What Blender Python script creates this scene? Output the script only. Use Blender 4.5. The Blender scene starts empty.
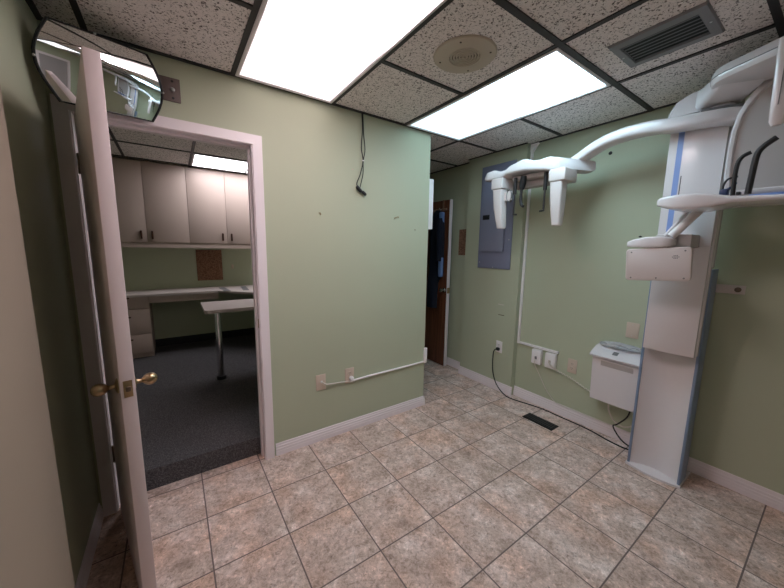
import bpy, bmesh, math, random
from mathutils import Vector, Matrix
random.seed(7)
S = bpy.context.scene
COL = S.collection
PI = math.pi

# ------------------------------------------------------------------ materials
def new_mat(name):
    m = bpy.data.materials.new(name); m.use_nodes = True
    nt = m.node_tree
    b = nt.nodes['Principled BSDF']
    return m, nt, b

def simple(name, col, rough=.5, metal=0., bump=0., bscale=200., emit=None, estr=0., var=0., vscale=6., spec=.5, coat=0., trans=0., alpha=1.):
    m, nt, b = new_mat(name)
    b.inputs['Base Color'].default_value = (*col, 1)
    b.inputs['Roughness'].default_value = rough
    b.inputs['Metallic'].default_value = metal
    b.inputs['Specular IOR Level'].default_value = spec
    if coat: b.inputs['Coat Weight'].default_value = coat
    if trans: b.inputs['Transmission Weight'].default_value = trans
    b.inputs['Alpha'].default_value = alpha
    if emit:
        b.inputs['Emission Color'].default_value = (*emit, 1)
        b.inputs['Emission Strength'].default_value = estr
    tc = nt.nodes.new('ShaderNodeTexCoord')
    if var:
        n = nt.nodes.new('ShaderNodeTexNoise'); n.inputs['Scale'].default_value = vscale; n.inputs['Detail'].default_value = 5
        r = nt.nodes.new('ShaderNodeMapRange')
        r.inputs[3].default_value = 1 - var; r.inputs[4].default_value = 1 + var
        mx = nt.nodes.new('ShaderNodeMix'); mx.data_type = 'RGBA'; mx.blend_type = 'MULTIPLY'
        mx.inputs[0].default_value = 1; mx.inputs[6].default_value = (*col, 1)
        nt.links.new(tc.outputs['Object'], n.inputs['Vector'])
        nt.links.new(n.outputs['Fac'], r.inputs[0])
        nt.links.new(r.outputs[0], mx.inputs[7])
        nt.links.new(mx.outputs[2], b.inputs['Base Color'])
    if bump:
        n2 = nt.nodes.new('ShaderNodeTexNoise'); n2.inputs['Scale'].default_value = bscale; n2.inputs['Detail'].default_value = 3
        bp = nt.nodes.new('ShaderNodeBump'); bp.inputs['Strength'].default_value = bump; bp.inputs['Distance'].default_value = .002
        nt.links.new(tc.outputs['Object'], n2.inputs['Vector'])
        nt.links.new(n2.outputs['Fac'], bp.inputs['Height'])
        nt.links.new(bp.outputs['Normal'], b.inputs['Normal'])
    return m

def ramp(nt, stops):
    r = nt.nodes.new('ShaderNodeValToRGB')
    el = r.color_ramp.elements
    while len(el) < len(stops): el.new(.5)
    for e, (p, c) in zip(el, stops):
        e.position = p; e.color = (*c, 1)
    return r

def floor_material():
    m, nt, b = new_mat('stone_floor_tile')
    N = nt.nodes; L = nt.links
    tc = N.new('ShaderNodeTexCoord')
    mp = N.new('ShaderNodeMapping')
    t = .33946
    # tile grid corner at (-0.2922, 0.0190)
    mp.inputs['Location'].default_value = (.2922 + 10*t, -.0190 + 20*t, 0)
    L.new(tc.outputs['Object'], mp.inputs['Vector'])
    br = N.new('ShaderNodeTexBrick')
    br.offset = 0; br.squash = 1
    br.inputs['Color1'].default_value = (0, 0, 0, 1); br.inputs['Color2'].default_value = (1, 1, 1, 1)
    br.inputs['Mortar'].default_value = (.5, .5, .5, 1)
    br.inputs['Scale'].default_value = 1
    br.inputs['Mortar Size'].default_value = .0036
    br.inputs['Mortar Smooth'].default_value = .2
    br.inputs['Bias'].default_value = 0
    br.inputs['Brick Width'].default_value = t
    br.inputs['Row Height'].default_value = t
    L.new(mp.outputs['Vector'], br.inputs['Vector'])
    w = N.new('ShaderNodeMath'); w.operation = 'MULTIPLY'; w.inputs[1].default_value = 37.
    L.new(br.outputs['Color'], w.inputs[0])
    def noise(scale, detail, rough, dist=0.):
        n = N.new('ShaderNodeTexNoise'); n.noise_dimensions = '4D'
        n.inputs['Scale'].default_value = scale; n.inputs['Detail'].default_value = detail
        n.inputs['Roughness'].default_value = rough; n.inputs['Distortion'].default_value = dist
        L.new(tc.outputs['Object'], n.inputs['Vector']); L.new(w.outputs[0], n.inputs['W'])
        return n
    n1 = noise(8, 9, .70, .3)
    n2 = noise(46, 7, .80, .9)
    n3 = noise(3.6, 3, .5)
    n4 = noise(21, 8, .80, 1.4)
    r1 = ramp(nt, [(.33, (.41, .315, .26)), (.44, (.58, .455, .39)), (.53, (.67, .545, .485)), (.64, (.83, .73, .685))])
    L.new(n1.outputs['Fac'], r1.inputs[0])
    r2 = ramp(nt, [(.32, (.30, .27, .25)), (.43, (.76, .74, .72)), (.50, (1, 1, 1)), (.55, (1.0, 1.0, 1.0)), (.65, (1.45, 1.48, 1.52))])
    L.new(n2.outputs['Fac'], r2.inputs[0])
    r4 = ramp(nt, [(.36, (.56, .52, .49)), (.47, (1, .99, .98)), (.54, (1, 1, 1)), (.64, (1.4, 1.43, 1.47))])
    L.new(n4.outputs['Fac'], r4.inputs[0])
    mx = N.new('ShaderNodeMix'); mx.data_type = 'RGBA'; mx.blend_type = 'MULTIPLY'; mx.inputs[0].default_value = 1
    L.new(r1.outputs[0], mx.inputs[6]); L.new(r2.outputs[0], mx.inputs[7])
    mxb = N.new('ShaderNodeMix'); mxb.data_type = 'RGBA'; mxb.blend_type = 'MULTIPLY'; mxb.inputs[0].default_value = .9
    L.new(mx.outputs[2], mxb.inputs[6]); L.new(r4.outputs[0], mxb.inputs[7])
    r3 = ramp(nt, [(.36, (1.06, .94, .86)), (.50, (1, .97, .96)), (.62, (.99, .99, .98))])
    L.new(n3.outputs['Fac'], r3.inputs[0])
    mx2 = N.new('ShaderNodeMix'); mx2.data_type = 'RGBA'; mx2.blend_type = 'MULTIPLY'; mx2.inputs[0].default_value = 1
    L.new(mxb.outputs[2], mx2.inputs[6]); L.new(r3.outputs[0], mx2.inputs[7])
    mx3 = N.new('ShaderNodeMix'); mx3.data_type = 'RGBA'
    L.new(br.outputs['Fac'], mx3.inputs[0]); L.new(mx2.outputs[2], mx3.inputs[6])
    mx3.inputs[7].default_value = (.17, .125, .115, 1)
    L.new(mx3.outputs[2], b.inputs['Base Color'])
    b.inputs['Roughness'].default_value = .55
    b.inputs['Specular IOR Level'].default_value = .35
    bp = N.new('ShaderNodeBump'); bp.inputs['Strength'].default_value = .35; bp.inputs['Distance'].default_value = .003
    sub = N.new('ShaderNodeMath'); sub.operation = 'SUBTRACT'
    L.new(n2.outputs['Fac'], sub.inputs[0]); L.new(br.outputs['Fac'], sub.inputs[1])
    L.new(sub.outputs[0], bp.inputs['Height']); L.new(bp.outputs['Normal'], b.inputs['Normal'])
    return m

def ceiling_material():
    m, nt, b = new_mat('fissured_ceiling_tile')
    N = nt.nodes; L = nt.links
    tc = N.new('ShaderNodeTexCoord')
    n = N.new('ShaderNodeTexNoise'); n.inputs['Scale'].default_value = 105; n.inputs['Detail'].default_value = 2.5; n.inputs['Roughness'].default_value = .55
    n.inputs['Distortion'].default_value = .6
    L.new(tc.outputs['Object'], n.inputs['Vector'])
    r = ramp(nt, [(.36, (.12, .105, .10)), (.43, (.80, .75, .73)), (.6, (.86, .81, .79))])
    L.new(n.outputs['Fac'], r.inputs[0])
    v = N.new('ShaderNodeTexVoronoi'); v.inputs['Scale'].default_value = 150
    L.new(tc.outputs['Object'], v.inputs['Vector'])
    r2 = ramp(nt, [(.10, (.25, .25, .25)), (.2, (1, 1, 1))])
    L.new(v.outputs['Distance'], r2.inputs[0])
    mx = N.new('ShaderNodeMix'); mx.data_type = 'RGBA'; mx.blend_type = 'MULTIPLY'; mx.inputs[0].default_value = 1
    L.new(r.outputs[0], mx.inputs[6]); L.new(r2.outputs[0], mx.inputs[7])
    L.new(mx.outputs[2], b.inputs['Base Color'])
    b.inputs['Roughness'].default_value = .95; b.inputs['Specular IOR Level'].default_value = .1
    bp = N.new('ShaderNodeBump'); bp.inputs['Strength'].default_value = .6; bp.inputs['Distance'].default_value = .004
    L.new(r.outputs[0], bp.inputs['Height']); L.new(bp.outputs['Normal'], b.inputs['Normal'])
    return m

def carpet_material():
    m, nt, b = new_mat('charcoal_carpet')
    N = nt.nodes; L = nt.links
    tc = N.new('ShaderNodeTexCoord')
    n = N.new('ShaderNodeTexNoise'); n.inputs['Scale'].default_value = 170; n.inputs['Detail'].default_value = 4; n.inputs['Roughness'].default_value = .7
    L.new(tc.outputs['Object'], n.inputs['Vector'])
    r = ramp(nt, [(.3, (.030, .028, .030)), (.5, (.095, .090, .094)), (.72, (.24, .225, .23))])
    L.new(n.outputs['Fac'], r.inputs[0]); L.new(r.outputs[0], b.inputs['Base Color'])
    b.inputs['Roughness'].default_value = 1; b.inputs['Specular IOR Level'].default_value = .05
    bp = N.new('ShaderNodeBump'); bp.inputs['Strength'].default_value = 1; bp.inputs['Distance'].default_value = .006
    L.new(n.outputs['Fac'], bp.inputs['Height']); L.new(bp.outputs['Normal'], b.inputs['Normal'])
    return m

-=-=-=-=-

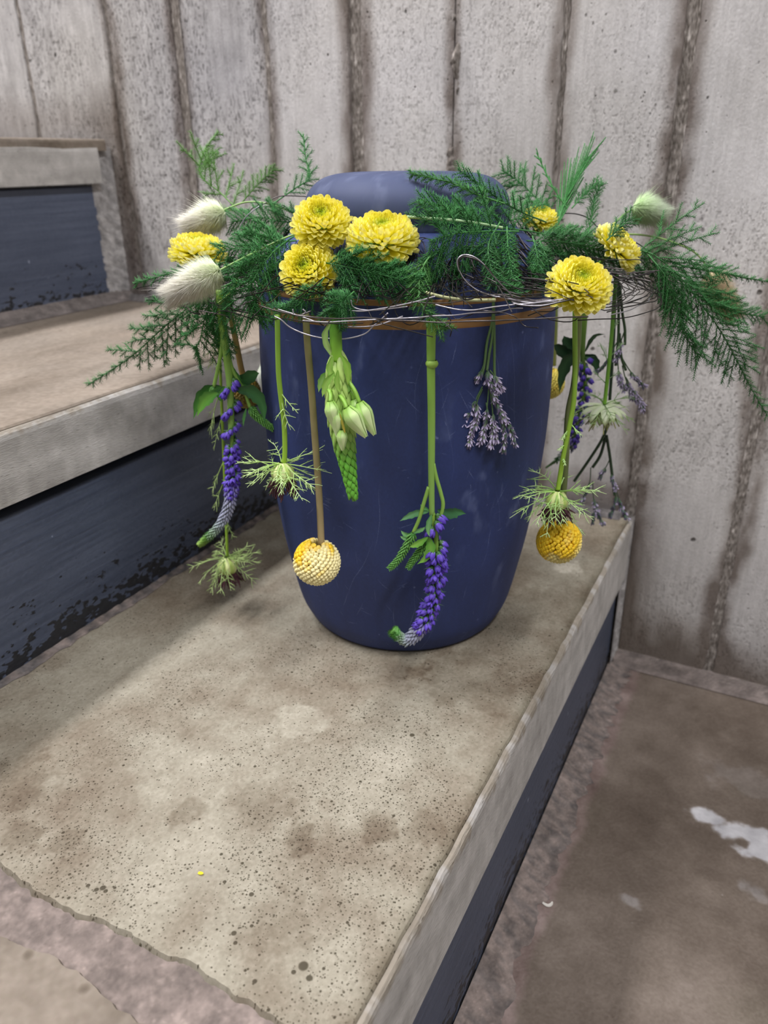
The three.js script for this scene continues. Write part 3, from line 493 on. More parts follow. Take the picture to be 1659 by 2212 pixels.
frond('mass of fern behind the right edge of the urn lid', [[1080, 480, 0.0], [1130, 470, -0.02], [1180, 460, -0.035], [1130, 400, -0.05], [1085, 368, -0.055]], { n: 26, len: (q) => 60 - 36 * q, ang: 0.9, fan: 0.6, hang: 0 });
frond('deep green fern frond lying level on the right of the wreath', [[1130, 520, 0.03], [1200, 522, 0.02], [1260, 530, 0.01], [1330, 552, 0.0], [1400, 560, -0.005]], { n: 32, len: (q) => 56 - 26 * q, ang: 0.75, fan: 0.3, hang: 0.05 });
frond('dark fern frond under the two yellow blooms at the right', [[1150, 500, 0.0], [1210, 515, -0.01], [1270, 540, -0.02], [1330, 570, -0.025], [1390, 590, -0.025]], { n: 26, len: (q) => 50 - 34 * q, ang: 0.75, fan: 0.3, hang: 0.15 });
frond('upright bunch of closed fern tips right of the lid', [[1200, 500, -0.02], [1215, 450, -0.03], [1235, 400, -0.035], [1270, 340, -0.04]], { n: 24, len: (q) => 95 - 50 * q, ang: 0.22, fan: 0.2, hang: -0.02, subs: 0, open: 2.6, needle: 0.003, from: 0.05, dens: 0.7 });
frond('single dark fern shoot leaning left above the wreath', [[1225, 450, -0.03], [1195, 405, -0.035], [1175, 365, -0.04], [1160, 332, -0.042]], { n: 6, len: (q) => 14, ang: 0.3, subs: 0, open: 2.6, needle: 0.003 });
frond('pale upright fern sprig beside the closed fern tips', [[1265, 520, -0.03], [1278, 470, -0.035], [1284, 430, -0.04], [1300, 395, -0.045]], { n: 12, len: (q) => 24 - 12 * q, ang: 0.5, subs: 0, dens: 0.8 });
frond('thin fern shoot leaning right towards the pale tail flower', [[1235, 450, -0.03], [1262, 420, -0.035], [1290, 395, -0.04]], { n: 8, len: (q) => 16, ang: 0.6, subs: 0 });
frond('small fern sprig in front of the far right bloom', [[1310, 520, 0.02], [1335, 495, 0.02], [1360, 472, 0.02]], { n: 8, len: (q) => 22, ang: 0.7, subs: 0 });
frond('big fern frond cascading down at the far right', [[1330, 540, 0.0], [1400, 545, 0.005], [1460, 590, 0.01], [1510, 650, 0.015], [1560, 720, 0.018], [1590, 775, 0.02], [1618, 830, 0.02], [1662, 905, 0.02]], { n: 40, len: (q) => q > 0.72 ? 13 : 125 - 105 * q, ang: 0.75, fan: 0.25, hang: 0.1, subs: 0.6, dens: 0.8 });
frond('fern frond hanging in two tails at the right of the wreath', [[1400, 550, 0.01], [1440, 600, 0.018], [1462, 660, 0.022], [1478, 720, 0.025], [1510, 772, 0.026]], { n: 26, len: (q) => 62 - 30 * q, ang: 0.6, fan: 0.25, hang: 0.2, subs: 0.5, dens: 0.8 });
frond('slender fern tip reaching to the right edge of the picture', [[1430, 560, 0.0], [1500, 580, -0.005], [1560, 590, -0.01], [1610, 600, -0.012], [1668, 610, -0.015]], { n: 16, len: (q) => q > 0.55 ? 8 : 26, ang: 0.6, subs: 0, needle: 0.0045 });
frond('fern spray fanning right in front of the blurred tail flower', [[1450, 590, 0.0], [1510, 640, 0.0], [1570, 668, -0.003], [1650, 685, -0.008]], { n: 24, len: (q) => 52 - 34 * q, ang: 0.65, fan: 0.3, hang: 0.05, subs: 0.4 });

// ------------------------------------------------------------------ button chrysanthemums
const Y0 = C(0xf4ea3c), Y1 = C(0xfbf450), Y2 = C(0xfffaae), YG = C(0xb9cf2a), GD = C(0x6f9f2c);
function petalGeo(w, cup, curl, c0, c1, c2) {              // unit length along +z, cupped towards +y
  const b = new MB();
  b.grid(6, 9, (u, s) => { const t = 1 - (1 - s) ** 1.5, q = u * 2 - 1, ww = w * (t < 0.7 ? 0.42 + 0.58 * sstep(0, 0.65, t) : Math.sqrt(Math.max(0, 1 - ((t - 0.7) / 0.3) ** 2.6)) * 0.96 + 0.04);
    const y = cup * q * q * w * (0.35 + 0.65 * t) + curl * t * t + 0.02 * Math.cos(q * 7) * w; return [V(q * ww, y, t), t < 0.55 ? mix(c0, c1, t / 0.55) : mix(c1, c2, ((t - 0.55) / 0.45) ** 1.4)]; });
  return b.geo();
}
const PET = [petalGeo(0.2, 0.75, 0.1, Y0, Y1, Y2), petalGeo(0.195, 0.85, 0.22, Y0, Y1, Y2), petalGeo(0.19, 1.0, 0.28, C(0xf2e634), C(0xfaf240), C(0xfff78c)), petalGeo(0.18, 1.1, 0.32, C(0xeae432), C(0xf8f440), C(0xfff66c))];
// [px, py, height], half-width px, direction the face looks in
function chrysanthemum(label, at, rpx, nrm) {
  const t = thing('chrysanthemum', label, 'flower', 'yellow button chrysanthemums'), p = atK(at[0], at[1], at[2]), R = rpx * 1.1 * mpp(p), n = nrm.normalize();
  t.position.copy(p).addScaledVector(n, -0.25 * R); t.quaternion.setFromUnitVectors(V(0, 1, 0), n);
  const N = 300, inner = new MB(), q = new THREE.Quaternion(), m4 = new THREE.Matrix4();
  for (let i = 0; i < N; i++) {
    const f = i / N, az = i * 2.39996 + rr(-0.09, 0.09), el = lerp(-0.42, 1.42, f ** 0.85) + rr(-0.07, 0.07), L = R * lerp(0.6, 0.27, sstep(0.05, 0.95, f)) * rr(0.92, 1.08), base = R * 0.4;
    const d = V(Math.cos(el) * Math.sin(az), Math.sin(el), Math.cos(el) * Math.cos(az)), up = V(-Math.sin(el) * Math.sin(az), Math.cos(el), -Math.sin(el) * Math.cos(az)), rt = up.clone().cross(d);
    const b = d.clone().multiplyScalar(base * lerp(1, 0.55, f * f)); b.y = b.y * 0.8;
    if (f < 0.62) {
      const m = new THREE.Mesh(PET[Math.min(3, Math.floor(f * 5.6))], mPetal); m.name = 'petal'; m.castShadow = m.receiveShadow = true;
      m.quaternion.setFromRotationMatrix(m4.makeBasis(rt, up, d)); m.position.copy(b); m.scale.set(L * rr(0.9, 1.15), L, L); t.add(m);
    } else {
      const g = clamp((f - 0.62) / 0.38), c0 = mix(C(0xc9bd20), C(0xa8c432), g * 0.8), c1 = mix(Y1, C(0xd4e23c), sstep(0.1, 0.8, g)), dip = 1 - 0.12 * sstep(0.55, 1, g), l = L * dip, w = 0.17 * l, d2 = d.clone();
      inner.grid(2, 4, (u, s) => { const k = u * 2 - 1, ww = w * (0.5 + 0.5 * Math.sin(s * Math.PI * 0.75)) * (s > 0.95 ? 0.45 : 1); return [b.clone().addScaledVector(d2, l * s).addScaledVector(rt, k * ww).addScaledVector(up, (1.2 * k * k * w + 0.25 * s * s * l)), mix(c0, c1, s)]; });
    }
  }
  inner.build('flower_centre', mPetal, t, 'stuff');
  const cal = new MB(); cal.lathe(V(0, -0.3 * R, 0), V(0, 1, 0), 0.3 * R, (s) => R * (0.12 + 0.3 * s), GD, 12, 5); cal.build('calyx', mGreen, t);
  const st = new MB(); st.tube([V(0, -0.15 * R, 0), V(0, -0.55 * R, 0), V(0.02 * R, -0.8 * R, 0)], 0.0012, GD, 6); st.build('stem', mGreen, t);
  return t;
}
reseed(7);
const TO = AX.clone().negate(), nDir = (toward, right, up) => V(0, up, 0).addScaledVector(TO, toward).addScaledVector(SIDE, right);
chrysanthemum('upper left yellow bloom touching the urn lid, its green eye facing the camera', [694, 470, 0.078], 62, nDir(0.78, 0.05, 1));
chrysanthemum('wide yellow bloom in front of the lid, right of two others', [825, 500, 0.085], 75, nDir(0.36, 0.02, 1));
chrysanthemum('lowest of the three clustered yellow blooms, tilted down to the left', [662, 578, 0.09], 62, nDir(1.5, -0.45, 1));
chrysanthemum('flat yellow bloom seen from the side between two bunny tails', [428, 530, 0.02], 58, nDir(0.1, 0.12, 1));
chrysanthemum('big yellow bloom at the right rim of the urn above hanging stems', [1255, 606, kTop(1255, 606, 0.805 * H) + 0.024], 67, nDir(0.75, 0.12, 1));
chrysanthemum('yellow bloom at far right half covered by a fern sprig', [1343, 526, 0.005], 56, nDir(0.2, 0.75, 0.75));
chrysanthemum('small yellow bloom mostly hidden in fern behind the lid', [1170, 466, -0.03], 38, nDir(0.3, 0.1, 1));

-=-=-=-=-

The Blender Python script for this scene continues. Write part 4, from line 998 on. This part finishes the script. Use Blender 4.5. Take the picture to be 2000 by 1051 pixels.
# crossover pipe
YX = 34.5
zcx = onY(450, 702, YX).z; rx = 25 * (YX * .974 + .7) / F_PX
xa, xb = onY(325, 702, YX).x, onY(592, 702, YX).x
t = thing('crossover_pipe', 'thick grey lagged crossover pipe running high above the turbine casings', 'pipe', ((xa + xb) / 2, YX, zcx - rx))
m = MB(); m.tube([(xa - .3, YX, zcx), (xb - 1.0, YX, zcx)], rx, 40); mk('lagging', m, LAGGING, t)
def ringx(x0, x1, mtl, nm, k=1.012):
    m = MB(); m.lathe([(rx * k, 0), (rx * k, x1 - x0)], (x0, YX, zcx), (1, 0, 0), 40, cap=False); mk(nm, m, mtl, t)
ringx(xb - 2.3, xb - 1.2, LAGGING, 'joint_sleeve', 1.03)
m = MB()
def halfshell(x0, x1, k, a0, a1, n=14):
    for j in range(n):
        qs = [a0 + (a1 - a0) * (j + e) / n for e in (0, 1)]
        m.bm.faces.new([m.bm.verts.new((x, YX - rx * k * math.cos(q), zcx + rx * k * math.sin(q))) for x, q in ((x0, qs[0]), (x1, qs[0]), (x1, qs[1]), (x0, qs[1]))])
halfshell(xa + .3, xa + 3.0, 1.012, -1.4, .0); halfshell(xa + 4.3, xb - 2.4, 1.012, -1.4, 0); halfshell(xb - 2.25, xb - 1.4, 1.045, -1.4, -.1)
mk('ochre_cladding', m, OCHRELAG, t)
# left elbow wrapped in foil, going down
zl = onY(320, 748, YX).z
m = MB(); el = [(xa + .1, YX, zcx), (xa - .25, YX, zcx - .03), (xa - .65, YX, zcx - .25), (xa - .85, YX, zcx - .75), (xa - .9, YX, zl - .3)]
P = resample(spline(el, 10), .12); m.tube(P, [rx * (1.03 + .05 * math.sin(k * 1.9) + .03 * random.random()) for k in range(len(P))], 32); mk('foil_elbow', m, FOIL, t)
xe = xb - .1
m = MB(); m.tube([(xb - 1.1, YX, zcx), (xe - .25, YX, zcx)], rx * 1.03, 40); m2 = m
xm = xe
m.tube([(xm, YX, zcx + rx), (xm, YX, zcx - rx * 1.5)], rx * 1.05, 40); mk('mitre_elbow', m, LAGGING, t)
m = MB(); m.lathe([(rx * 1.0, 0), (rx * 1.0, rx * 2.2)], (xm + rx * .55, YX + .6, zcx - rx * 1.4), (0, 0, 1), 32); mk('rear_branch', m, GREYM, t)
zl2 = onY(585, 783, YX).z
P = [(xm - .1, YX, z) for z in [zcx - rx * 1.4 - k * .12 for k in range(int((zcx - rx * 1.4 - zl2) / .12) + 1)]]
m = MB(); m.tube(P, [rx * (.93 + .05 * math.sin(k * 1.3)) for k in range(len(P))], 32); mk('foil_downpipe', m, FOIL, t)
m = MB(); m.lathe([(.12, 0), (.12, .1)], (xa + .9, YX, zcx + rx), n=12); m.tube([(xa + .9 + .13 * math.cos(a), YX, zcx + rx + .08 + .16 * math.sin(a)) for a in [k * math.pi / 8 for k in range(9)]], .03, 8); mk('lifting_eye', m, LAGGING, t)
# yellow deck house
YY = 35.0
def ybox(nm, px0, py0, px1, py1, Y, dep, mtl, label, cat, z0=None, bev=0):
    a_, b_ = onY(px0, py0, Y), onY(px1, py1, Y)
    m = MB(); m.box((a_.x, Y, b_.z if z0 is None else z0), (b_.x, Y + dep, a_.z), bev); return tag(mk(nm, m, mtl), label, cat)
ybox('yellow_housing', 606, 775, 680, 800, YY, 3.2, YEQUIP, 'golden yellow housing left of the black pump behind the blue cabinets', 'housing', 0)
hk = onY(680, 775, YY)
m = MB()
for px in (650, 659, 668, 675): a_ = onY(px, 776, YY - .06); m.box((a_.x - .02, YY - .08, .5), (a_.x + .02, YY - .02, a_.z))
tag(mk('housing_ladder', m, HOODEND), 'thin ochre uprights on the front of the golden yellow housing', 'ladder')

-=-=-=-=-

Give again, word for word, only the lines starting at the line with "What Blender Python" and ending at the line with "PI = math.pi", keeping both end lines; pictures stay out.

What Blender Python script creates this scene? Output the script only. Use Blender 4.5. The Blender scene starts empty.
import bpy, bmesh, math, random
from mathutils import Vector, Matrix
random.seed(7)
S = bpy.context.scene
COL = S.collection
PI = math.pi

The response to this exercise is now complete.